_Provided information_
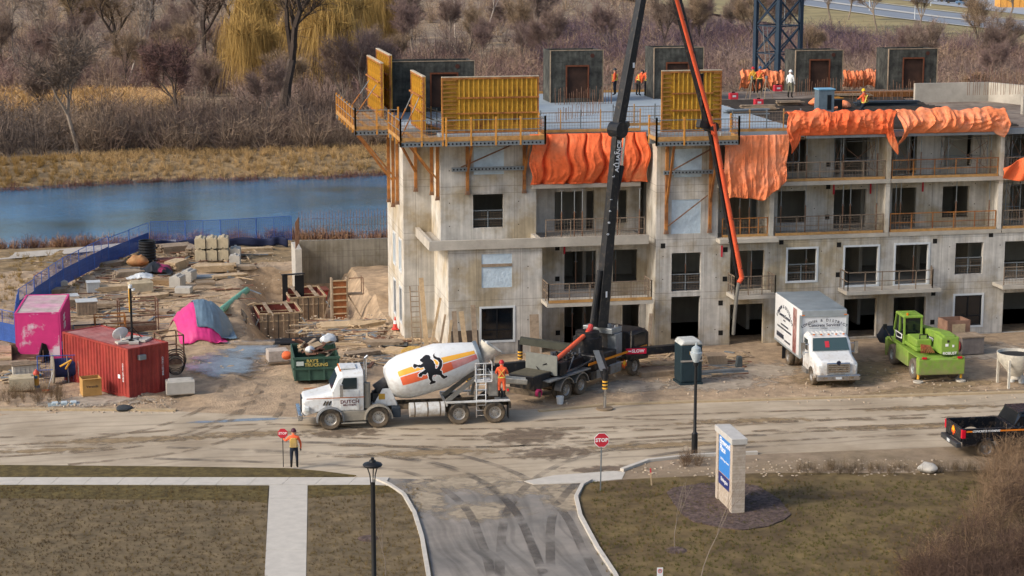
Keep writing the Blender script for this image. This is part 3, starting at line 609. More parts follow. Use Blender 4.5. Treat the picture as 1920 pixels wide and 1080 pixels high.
# ======================= FORMWORK, PLATFORMS AND TARPS ON THE DECK =======================
def form_panel(label, origin, xdir, W, Hh, ladder_l=0., ladder_r=0., ribs=14, lean=0., group='yellow wall formwork panels'):
    """steel wall form: rusty yellow skin, frame, each rib a part; xdir: direction of its length on plan"""
    rz = math.atan2(xdir[1], xdir[0]); t = thing('formwork_panel', label, 'formwork', origin, rz, group)
    MB().box(0, W, .06, .10, .0, Hh).build('skin', YEL, t)
    fr = MB()
    for a, c, e, f in ((0,W,0,.10),(0,W,Hh-.1,Hh)): fr.box(a,c,-.06,.06,e,f)
    fr.box(0,.08,-.06,.06,.1,Hh-.1); fr.box(W-.08,W,-.06,.06,.1,Hh-.1); fr.build('frame', ORST, t)
    MB().box(.0, W, -.07, .11, Hh, Hh+.05).build('top_cap', mat('cement_caked','#b7aa94',.95,var=.15), t)
    rib = MB().box(-.03,.03,-.05,.058,.1,Hh-.1).mesh('rib', YEL); lad = MB().box(0,1,-.07,.058,-.035,.035).mesh('ladder_rib', mat('rust_brown','#6d3f22',.85,var=.3,scale=3.,c2='#a8792a'))
    a, c = ladder_l, W-ladder_r
    for i in range(ribs): x = a+(c-a)*(i+.5)/ribs; link('rib', rib, t, loc=(x,0,0))
    for x0, wd in ((0,ladder_l),(W-ladder_r,ladder_r)):
        if wd:
            for k in range(13): o = link('ladder_rib', lad, t, loc=(x0+.05,0,.2+k*(Hh-.35)/12)); o.scale = (wd-.1,1,1)
    for zz in (Hh*.34, Hh*.62): MB().box(a,c,-.16,-.06,zz,zz+.08).build('waler', ORST, t)
    return t
form_panel('long rust-streaked yellow form panel standing on the left corner block', (atY(828,200,107.1).x,107.1,ZD+.03), (1,0), 5.45, 3.05, ladder_l=.85, ribs=17)
form_panel('narrower yellow form panel with brown ladder sides, right of the black boom', (atY(1240,200,105.5).x,105.5,ZD+.03), (1,0), 3.45, 3.35, ladder_l=.58, ladder_r=.52, ribs=9)
form_panel('leftmost tall yellow form panel seen edge-on above the side platform', (14.75,121.2,ZD+.25), (0,-1), 6.6, 3.1, ladder_r=.5, ribs=7)
form_panel('tall yellow form panel just behind the leftmost one', (15.35,121.5,ZD+.55), (0,-1), 6.2, 3.2, ladder_r=.5, ribs=6)
form_panel('yellow form panel seen obliquely on the middle platform, left of the long panel', (16.15,112.2,ZD+.05), (0,-1), 4.7, 3.05, ladder_r=.5, ribs=5)
def strut(label, a, c):
    t = thing('push_pull_brace', label, 'brace', a, 0, 'diagonal braces of the form panels'); d = Vector(c)-Vector(a)
    MB().tube((0,0,0), d*.6, .04, n=6).build('outer_tube', ORST, t); MB().tube(d*.58, d, .028, n=6).build('inner_tube', GALV, t)
strut('lower left diagonal brace of the leftmost yellow panel', (13.1,115.6,ZD), (14.6,116,ZD+2.0)); strut('right diagonal brace of the leftmost yellow panel', (13.1,119,ZD), (14.6,119.4,ZD+2.0))
strut('left diagonal brace of the middle platform panel', (14.9,107.4,ZD-.1), (16.0,108.3,ZD+1.9)); strut('right diagonal brace of the middle platform panel', (14.9,110,ZD-.1), (16.0,110.8,ZD+1.9))
# climbing platforms hung on the walls
def platform(label, x0, x1, y0, y1, z, sides, legs, out):
    t = thing('climbing_platform', label, 'platform', ((x0+x1)/2,(y0+y1)/2,z), 0, 'bracket platforms hung on the walls'); k = dict(parent=t, world=True)
    n = max(2, int((y1-y0 if (y1-y0) < (x1-x0) else x1-x0)/.24))
    longx = (x1-x0) >= (y1-y0)
    for i in range(n):
        if longx: MB().box(x0, x1, y0+(y1-y0)*i/n+.01, y0+(y1-y0)*(i+1)/n-.01, z-.05, z).build('plank', OLDW if i % 3 else TIMB, **k)
        else: MB().box(x0+(x1-x0)*i/n+.01, x0+(x1-x0)*(i+1)/n-.01, y0, y1, z-.05, z).build('plank', OLDW if i % 3 else TIMB, **k)
    bm_ = MB(); bm_.box(x0,x1,y0+.03,y0+.15,z-.32,z-.06); bm_.box(x0,x1,y1-.3,y1-.18,z-.32,z-.06); bm_.build('beam', GALV, **k)
    holes = MB()
    for i in range(int((x1-x0)/.22)): holes.tube((x0+.12+i*.22,y0+.018,z-.19),(x0+.12+i*.22,y0+.029,z-.19),.055,n=8)
    tag(holes.build('beam_hole', BLK, **k), kind='stuff')
    for p, q in sides:
        p = Vector((*p,z)); q = Vector((*q,z)); L_ = (q-p).length; n = max(1, round(L_/1.5))
        for i in range(n+1): s = p+(q-p)*i/n; MB().bar(s-Vector((0,0,.3)), s+Vector((0,0,1.25)), .09).build('post', mat('amber_post','#c98a2c',.7,var=.15), **k)
        r_ = MB()
        for h in (.55, 1.1): r_.bar(p+Vector((0,0,h)), q+Vector((0,0,h)), .045)
        r_.build('guard_rail', GALV, **k)
        ms = MB(); nn = int(L_/.2)
        for i in range(1,nn): s = p+(q-p)*i/nn; ms.bar(s+Vector((0,0,.1)), s+Vector((0,0,1.1)), .012)
        for h in (.25,.4,.7,.85): ms.bar(p+Vector((0,0,h)), q+Vector((0,0,h)), .012)
        ms.build('wire_mesh', ORST, **k)
        MB().bar(p+Vector((0,0,.1)), q+Vector((0,0,.1)), .04, .18).build('toe_board', TIMB, **k)
    for (lx, ly, dx, dy, drop) in legs:
        s = MB(); s.bar((lx,ly,z-.3),(lx,ly,z-drop),.17,.13); s.build('soldier', ORST, **k)
        s = MB(); s.bar((lx+dx,ly+dy,z-.3),(lx,ly,z-drop*.72),.12,.09); s.build('diagonal', ORST, **k)
        MB().prism([(-.14,-.22),(.14,-.22),(.06,.2),(-.06,.2)],'y',-.06,.06).build('foot', RUST, t, loc=(lx-t.location.x,ly-t.location.y,-drop))
    return t
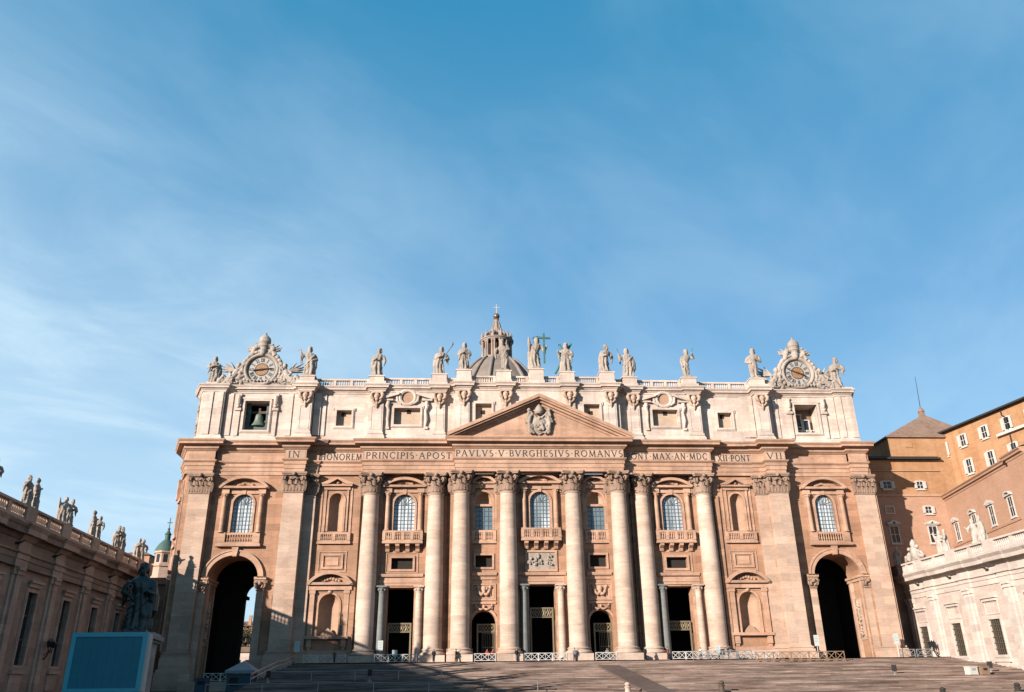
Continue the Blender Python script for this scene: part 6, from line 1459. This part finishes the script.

_Short task_
Read the entries and show each line that mentions "this".

_Finished answer_
Keep writing the Blender script for this image. This is part 3, starting at line 609. More parts follow. Use Blender 4.5. Treat the picture as 1920 pixels wide and 1080 pixels high.
Continue the Blender Python script for this scene: part 6, from line 1459. This part finishes the script.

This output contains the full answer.